In the verse, “Love the Lord your God with all your heart, soul, mind and strength” (Luke 10:27 NIV), the Hebrew for “strength” is meod or ‘vehemently aright anything misaligned’. In Greek, it is ischus or ‘forcefulness, ability, and might’; the power one has to communicate what one believes. These two bases of the word strength increase my understanding of what Jesus was saying. Muscles and bones alone don’t quite fulfill this command.
Strength is the expression of the heart, soul, and mind – our capacity to develop within and overflow outwardly. This is the core of relationship and the exact opposite of religion. Relationship speaks to expressing outwardly what one has already purposed inwardly, whereas religion relies on outward action and internalizing the outcome.
One major theme I believe keeps us from fulfilling or at least, realizing what loving God out of all our strength looks like is this: strength weakens when our identity is grounded in what we can do versus who we are.
I cannot compare anything I’ve done to extreme sports, but in every person, there is that place where you get to face the reality of where your strength lies and who you truly are. For roughly seven years, I was the worship leader and coordinator at a church I was raised in. Not until I moved to the city to attend university did I realize how much of my identity in Christ was wrapped up in my human strengths of giving and serving. It took about a year to rebuild my own understanding of who I am, not what I am, in the Church.
In the uncertainty and confusion of my changing seasons, I learned to lean into the hope of knowing that in deconstruction, my foundation wouldn’t change. The root system to my strength was grounded in uncompromising faith. I know who I am in Christ. I know I am loved and I belong in His presence. In the moments, it is so hard, but in the waking, it makes sense.
I don’t think we get to truly test the deepest places of strength until we face the ultimate choice of life or death. When I read Voice of the Martyrs, I feel so simple. When I watch base-jumping, I feel so minor. But, the fact that I can get up every morning and do the tasks set before me from an honest, authentic place of being, calls me faithfully forward into the love I have for the Lord. I may never base-jump from an exhausted height – or let’s be real, from any height, but the same understanding and reference point for strength is the same.

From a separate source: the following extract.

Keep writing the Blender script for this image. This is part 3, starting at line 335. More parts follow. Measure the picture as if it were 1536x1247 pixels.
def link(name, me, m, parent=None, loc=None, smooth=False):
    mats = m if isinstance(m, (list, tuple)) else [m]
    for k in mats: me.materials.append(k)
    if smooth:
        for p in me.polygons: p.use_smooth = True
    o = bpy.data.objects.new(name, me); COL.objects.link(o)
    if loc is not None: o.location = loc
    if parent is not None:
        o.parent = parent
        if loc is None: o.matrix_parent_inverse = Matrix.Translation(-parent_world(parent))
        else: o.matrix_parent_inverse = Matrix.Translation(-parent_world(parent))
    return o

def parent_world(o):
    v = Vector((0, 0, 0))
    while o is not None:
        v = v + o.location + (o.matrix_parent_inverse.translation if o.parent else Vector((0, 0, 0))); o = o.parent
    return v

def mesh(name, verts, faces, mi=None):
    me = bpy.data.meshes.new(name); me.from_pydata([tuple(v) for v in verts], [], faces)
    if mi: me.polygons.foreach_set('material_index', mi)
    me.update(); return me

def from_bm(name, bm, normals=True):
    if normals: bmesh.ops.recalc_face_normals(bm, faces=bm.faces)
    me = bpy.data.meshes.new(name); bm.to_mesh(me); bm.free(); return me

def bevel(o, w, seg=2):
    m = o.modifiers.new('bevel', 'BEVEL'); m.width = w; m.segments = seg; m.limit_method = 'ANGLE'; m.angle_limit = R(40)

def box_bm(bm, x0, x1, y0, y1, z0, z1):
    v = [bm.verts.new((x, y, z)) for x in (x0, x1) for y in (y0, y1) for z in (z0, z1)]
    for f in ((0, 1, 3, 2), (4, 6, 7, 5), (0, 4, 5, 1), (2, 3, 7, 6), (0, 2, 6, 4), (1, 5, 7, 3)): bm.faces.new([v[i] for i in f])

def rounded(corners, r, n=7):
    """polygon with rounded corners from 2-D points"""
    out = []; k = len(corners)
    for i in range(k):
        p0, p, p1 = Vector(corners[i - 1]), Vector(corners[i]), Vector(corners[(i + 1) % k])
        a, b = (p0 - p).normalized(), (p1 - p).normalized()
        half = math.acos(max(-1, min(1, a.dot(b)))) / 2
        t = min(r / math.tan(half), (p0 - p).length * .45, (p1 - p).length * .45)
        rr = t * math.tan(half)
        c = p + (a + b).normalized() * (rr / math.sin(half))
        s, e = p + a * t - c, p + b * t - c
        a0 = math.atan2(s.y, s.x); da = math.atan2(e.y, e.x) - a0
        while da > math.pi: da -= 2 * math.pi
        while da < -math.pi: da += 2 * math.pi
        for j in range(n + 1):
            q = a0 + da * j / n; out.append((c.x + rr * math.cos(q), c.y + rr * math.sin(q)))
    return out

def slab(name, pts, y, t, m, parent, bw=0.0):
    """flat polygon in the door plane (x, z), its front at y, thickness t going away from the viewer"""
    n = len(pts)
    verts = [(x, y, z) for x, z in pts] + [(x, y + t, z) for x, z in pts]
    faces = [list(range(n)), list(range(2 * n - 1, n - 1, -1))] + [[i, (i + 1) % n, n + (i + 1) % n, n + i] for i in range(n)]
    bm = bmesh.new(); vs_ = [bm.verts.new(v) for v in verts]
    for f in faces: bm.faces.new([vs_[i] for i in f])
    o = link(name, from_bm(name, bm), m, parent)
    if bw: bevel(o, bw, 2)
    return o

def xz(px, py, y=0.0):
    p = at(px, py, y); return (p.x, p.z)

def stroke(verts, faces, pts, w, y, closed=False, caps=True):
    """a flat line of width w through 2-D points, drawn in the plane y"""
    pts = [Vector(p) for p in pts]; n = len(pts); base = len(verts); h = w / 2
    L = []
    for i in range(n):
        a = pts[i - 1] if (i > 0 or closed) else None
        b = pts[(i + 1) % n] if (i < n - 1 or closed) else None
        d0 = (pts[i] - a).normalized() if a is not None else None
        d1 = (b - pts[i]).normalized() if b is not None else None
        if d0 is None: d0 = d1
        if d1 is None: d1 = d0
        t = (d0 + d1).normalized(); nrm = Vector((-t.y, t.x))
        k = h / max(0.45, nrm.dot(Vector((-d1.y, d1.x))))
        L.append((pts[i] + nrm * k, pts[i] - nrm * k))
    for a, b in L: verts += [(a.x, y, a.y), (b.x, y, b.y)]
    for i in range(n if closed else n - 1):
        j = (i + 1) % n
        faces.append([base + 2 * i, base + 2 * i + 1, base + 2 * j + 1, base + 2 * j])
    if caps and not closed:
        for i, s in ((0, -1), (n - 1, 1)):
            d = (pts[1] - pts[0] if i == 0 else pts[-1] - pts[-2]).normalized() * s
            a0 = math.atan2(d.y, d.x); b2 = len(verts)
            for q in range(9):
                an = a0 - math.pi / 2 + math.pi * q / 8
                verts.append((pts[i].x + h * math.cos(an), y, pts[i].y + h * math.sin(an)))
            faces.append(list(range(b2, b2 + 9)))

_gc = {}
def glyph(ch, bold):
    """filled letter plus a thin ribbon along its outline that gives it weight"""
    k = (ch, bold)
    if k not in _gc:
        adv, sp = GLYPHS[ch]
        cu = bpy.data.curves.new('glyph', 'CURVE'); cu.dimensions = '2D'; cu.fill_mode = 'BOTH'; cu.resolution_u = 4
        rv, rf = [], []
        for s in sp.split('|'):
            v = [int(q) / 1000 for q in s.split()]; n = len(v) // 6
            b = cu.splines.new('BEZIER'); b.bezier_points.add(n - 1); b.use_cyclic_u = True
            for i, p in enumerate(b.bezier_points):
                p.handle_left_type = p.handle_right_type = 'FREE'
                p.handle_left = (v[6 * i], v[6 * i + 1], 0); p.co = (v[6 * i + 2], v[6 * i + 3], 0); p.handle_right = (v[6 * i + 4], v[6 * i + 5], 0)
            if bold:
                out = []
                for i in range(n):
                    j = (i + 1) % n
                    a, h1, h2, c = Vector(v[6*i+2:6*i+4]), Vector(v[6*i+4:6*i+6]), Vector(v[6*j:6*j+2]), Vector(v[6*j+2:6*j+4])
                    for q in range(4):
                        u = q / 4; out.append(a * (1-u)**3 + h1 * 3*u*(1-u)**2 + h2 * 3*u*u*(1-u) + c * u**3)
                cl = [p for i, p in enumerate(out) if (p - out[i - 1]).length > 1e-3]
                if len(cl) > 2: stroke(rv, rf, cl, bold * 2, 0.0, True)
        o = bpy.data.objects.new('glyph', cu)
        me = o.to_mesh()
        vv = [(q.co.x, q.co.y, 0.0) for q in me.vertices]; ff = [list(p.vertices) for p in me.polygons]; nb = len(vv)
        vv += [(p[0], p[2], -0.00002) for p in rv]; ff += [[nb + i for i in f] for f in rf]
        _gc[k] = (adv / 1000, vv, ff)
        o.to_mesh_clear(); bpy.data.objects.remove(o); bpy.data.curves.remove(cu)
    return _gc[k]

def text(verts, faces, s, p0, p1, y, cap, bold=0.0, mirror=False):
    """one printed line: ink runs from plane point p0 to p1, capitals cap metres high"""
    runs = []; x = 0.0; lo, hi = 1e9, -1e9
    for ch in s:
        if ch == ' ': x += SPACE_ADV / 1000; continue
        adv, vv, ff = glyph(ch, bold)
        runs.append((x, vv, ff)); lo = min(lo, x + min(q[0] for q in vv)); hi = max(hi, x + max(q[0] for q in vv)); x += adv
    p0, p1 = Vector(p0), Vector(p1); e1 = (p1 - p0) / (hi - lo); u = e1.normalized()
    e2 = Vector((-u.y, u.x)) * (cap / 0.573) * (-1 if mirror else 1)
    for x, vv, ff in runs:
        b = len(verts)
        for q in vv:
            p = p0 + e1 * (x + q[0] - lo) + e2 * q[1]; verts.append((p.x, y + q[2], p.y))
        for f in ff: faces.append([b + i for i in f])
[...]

After his TEDTalk, Gegenschatz advanced to another level of his ultimate love of flying, and in doing it, a gush of wind knocked him off course and he died soon after impact. I think people like Gegenschatz wake up knowing that things like death are inevitable, but life is optional. And functioning out of a faith-based place of strength is what makes the ultimately expresses our love – no matter how daring or vulnerable, no matter how extreme or common.
A Simple Way to Activate Your Strengths
1. Write a quick little list of some of your strengths - it may be as simple as picking up that paint brush again or baking cookies or taking a friend out for coffee.
2. Circle one and plan time in the next seven days to do it. Ask the Lord to inspire you to bless someone through it. Bake cookies for your neighbour or pick up that guitar and worship Him in a quiet place or invite a widow over for tea. Let Jesus encounter you in it and inspire you.
Friend, some days are a rife with battle and other days are just dandy, but I want my responses and actions to stem from a strength that is about loving the Lord. He has given you amazing talents and strengths - let's bless and honour His name while we do them.